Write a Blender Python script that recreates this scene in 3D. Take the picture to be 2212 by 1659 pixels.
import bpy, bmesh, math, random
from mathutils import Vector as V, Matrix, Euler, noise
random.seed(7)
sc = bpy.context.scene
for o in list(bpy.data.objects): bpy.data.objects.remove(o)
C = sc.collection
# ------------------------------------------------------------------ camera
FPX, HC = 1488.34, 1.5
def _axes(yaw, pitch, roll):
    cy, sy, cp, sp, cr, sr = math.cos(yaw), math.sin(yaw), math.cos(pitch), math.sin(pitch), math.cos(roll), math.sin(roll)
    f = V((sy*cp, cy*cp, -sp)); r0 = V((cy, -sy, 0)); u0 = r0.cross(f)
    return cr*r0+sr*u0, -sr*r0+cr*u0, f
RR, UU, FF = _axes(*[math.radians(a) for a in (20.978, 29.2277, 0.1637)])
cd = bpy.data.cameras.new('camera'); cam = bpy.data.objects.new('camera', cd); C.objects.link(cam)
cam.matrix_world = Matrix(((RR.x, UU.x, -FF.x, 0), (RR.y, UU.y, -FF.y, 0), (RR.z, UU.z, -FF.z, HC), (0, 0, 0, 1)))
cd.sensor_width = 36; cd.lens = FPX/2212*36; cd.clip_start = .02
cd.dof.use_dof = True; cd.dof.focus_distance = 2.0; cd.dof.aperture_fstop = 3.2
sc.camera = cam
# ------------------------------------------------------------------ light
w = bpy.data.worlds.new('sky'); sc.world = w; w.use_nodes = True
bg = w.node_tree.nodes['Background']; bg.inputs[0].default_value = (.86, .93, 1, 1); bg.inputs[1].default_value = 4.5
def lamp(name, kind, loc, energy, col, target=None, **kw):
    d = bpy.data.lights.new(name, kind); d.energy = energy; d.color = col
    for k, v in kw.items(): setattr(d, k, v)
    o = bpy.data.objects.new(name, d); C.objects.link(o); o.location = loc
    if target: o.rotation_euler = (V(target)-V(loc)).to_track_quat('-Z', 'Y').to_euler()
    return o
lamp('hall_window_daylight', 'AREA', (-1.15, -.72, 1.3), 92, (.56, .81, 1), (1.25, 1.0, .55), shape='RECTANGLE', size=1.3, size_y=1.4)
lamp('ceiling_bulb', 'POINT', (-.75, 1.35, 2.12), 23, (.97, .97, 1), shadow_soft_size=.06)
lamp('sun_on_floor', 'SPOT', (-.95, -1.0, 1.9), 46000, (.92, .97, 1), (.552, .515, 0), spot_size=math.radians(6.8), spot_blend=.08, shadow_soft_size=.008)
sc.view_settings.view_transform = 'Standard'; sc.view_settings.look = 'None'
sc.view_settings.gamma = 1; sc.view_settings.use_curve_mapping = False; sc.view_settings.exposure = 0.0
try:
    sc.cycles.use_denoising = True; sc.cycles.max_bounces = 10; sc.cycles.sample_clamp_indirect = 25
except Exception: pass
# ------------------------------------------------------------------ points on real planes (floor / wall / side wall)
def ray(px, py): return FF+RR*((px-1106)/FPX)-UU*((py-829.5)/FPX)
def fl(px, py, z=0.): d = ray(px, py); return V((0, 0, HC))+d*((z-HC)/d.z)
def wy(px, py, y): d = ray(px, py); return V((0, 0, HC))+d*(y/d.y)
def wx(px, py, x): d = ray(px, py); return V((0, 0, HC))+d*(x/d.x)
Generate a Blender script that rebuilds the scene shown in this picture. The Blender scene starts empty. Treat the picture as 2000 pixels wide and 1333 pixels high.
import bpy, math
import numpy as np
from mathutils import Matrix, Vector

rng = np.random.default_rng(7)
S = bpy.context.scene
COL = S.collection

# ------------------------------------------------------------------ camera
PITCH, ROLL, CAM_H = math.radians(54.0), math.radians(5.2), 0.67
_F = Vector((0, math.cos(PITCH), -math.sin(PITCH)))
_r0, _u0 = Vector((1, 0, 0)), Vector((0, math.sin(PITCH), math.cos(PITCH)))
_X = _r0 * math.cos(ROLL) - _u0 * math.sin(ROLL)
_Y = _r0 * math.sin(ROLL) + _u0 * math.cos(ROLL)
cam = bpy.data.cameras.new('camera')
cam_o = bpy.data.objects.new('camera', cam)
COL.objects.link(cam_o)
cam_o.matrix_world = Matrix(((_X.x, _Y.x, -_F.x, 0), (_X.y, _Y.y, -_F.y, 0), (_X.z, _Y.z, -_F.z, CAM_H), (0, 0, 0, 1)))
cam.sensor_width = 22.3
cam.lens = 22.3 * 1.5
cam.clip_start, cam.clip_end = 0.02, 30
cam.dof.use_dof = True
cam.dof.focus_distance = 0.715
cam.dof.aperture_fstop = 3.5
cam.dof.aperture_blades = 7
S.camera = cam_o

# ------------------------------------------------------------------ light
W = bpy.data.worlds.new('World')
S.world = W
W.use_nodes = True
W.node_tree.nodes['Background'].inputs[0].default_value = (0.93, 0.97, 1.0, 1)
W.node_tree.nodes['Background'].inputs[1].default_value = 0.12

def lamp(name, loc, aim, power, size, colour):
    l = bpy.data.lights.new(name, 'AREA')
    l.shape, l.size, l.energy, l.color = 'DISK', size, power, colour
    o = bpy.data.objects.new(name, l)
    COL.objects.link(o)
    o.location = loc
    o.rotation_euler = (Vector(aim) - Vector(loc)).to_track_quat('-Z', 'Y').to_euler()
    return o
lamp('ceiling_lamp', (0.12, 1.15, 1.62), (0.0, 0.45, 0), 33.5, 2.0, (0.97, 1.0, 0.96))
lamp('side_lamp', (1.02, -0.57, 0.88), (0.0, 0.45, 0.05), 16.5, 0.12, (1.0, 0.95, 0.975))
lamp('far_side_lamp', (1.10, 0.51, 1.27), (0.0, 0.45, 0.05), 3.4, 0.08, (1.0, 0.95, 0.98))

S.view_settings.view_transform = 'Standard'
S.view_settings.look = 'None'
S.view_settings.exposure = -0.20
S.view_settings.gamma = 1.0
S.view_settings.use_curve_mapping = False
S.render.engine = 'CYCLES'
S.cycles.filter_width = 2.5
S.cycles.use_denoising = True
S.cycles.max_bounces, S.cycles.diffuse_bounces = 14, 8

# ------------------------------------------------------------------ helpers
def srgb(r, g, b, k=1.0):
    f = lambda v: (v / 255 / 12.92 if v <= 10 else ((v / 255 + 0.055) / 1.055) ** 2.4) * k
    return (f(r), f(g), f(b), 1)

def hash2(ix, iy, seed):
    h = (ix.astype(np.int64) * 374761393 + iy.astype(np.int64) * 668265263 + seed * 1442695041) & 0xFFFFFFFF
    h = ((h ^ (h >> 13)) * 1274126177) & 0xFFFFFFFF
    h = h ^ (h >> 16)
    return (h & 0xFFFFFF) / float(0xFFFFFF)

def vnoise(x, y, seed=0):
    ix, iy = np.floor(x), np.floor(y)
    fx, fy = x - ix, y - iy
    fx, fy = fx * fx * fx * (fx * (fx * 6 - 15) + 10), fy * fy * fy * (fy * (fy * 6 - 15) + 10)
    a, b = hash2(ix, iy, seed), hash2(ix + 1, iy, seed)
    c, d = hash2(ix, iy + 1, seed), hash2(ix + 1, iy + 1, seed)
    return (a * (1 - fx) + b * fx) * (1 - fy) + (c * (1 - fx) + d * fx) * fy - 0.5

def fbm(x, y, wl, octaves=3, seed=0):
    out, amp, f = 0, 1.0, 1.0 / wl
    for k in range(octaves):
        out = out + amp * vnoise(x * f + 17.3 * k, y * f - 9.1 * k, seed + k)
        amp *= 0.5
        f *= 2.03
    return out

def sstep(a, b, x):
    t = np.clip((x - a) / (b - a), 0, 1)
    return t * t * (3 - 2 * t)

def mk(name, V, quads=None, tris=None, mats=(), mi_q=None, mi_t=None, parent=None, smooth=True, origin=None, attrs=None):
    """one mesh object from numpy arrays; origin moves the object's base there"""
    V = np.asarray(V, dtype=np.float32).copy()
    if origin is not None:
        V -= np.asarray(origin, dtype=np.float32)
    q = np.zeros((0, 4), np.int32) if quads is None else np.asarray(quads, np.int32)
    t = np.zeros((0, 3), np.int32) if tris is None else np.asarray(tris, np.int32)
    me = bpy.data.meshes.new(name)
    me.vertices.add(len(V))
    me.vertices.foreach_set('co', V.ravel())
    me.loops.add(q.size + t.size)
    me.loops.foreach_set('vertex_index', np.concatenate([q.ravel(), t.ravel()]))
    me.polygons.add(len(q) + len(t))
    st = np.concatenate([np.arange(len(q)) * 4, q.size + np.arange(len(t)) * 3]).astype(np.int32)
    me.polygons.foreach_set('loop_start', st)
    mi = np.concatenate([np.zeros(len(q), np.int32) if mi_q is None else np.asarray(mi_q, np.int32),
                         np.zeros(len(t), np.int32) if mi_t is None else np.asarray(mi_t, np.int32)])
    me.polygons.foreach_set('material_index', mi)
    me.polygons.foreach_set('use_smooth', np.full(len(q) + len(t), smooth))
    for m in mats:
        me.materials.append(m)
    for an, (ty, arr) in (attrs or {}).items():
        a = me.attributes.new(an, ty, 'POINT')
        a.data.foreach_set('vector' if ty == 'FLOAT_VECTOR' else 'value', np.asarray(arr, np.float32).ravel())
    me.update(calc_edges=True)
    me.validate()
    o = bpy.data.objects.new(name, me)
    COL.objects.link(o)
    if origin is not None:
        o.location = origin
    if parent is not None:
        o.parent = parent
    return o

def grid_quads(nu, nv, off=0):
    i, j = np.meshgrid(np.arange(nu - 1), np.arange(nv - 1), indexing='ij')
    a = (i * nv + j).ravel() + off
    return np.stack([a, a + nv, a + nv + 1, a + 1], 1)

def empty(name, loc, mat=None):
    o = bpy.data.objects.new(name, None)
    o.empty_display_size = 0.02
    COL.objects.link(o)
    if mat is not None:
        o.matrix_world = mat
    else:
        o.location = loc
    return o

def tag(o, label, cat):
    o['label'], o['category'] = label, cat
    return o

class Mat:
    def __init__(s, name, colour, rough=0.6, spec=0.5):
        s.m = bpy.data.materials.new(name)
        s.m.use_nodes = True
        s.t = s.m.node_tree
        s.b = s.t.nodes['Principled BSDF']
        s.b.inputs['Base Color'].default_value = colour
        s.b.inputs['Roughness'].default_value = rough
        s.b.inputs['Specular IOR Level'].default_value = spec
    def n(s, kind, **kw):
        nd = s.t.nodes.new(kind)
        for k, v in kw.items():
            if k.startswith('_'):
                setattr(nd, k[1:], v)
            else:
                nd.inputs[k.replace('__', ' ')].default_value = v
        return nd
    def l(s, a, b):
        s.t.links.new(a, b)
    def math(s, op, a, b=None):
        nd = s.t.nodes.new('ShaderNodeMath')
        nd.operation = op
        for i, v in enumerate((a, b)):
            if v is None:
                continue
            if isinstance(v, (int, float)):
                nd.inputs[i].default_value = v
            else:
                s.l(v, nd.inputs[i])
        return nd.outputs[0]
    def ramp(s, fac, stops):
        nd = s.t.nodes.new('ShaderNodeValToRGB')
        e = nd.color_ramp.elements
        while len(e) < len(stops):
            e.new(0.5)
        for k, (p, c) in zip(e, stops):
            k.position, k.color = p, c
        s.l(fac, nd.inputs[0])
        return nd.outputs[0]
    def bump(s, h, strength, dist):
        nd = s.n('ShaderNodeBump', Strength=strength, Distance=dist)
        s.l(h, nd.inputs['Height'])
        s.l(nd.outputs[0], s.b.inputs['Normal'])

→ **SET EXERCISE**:
Using the entries shown above, reproduce verbatim the lines from the line bearing "Generate a Blender" to the line bearing "W.node_tree.nodes['Background'].inputs[1].default_value = 0.12", inclusive.

→ **CORRECT ANSWER**:
Generate a Blender script that rebuilds the scene shown in this picture. The Blender scene starts empty. Treat the picture as 2000 pixels wide and 1333 pixels high.
import bpy, math
import numpy as np
from mathutils import Matrix, Vector

rng = np.random.default_rng(7)
S = bpy.context.scene
COL = S.collection

# ------------------------------------------------------------------ camera
PITCH, ROLL, CAM_H = math.radians(54.0), math.radians(5.2), 0.67
_F = Vector((0, math.cos(PITCH), -math.sin(PITCH)))
_r0, _u0 = Vector((1, 0, 0)), Vector((0, math.sin(PITCH), math.cos(PITCH)))
_X = _r0 * math.cos(ROLL) - _u0 * math.sin(ROLL)
_Y = _r0 * math.sin(ROLL) + _u0 * math.cos(ROLL)
cam = bpy.data.cameras.new('camera')
cam_o = bpy.data.objects.new('camera', cam)
COL.objects.link(cam_o)
cam_o.matrix_world = Matrix(((_X.x, _Y.x, -_F.x, 0), (_X.y, _Y.y, -_F.y, 0), (_X.z, _Y.z, -_F.z, CAM_H), (0, 0, 0, 1)))
cam.sensor_width = 22.3
cam.lens = 22.3 * 1.5
cam.clip_start, cam.clip_end = 0.02, 30
cam.dof.use_dof = True
cam.dof.focus_distance = 0.715
cam.dof.aperture_fstop = 3.5
cam.dof.aperture_blades = 7
S.camera = cam_o

# ------------------------------------------------------------------ light
W = bpy.data.worlds.new('World')
S.world = W
W.use_nodes = True
W.node_tree.nodes['Background'].inputs[0].default_value = (0.93, 0.97, 1.0, 1)
W.node_tree.nodes['Background'].inputs[1].default_value = 0.12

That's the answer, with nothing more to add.